Die Benachteiligung der Juden führte schon im 18. Jahrhundert dazu, dass diese sich um ihre rechtliche Gleichstellung zu bemühen begannen. Erster Ausdruck dessen und des gewachsenen jüdischen Selbstbewusstseins waren die Landtage in Mecklenburg, die die Juden hier 1752 in Malchin, 1764 in Schwaan und 1767 in Crivitz abhielten, mit jedoch nur mäßigen Erfolgen.

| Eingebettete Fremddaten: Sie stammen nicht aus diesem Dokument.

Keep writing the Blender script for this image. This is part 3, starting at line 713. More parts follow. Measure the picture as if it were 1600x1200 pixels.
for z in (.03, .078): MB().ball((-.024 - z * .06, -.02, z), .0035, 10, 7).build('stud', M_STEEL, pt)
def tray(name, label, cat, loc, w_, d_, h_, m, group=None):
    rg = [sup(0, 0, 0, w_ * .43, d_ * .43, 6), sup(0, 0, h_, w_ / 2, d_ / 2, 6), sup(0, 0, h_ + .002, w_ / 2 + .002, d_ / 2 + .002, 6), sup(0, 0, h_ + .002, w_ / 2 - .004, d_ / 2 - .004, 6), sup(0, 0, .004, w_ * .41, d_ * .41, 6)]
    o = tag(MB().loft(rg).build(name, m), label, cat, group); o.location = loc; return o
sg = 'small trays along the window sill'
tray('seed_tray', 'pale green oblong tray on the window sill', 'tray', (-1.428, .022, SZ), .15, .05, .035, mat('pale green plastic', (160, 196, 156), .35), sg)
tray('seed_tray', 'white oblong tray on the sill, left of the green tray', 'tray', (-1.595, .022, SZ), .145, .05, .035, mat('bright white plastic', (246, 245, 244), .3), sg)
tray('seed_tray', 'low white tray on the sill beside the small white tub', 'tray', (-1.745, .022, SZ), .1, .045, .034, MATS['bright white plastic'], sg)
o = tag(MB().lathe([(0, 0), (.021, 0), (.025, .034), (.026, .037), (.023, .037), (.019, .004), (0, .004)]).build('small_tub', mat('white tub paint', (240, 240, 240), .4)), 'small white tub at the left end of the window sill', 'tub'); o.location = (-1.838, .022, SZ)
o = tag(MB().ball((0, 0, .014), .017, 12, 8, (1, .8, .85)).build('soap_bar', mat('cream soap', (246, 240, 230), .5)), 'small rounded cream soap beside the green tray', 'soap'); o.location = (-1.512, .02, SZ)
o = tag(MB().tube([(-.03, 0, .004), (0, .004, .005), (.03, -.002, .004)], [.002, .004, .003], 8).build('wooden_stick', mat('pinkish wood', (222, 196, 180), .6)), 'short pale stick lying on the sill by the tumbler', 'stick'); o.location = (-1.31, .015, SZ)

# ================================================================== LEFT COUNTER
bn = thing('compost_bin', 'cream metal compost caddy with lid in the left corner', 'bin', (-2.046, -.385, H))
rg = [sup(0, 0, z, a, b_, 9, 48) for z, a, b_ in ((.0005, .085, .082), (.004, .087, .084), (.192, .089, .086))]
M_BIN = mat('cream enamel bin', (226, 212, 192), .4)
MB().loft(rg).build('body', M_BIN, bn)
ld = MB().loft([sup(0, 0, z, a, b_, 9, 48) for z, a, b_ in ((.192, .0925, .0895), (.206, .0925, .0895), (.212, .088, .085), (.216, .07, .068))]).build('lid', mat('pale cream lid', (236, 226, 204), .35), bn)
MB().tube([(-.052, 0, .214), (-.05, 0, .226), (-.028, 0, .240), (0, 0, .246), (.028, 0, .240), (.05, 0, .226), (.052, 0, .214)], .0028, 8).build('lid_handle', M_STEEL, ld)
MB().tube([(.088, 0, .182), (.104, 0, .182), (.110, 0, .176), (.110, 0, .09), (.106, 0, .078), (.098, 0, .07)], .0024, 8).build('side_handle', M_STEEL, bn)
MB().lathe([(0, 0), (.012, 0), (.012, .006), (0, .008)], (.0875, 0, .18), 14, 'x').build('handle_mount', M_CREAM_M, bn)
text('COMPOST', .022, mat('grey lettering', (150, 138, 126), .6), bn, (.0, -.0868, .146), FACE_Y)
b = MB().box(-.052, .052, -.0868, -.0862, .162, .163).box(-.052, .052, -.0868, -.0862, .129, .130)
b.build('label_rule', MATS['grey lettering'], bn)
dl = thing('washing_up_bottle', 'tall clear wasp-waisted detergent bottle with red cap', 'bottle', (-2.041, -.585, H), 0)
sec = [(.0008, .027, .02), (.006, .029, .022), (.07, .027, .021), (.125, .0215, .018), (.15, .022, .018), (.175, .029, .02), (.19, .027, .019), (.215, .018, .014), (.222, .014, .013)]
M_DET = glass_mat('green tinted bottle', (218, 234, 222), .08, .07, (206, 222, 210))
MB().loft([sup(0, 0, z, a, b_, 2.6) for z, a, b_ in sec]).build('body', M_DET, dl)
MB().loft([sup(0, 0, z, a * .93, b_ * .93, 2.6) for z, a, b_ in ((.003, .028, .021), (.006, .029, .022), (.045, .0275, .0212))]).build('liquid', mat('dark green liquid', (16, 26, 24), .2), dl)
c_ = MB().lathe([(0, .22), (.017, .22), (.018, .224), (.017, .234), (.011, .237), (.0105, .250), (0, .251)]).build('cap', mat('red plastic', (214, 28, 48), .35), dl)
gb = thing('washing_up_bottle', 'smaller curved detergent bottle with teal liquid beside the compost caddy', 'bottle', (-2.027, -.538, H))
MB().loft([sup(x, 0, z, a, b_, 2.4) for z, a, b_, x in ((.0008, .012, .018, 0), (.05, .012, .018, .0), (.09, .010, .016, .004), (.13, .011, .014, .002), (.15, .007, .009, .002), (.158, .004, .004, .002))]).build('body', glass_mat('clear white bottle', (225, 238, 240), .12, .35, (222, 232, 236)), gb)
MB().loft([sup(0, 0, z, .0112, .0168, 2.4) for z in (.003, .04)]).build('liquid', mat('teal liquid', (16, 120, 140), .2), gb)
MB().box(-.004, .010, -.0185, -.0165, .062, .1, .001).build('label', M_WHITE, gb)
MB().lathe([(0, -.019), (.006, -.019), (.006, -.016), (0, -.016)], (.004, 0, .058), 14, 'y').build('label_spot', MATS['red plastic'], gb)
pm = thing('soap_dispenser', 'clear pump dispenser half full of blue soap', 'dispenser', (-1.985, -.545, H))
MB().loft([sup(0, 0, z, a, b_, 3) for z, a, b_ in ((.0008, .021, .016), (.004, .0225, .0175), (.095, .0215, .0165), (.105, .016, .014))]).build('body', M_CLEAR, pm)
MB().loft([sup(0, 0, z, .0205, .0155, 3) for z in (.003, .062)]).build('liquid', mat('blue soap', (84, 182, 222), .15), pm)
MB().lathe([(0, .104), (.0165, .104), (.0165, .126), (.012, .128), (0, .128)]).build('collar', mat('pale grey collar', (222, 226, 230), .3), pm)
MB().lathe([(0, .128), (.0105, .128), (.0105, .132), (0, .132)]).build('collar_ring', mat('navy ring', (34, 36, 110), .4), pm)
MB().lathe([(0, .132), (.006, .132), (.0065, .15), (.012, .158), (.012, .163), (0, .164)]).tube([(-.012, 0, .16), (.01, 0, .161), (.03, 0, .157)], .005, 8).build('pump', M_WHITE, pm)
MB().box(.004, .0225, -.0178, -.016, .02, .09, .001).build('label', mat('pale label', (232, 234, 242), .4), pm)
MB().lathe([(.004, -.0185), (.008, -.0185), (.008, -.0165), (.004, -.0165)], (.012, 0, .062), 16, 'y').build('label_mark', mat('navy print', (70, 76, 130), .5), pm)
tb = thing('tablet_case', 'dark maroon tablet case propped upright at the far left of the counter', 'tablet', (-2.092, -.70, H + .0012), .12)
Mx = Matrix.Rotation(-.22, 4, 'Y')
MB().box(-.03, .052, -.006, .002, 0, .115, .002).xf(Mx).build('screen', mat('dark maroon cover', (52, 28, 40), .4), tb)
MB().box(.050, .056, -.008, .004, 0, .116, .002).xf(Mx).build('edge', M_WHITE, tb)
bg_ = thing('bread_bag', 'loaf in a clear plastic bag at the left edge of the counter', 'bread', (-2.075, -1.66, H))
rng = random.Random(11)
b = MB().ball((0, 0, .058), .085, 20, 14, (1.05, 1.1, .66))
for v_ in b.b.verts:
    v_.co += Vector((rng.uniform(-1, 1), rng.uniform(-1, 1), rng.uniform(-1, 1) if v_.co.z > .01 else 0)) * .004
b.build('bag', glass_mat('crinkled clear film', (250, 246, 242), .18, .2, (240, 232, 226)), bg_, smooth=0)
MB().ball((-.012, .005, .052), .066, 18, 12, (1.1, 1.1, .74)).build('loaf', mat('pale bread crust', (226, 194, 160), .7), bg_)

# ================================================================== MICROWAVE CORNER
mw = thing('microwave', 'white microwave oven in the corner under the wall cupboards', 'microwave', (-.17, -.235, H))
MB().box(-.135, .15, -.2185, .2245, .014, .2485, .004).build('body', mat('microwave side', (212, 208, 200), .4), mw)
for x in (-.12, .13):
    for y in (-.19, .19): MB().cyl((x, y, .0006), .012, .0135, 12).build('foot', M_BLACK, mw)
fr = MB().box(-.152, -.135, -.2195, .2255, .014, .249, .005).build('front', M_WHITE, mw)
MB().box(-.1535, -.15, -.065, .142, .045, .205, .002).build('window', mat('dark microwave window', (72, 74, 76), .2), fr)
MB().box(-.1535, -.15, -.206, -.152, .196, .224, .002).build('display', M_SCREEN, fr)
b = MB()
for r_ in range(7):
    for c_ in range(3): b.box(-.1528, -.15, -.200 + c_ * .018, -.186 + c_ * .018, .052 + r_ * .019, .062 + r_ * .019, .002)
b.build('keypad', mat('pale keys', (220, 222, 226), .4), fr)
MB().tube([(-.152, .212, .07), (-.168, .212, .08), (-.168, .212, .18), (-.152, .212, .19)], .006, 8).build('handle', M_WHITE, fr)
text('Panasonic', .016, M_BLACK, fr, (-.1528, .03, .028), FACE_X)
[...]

Erst im 19. Jahrhundert war für sie die Zeit der Emanzipation gekommen. Als bereits in anderen deutschen Landen die Juden ihre Rechte einforderten oder eingefordert hatten - so waren mit dem Edikt betreffend die bürgerlichen Verhältnisse der Juden in dem Preußischen Staate vom 11. März 1812 die Preußischen Juden bereits zu Inländern und Staatsbürgern geworden -, traten auch die Juden in Mecklenburg an die Landesfürsten heran. Im Herzogtum Mecklenburg-Schwerin richteten der Oberhofagent Ruben Michel Hinrichsen und der Holzhändler Nathan Mendel, die beiden Vorsteher der Israelitischen Gemeinde in Schwerin, ihre diesbezügliche Petition vom 22. Februar 1811 an den Herzog Friedrich Franz I. mit dem „Antrag auf Erteilung der allgemeinen Staatsbürgerlichen Rechte“.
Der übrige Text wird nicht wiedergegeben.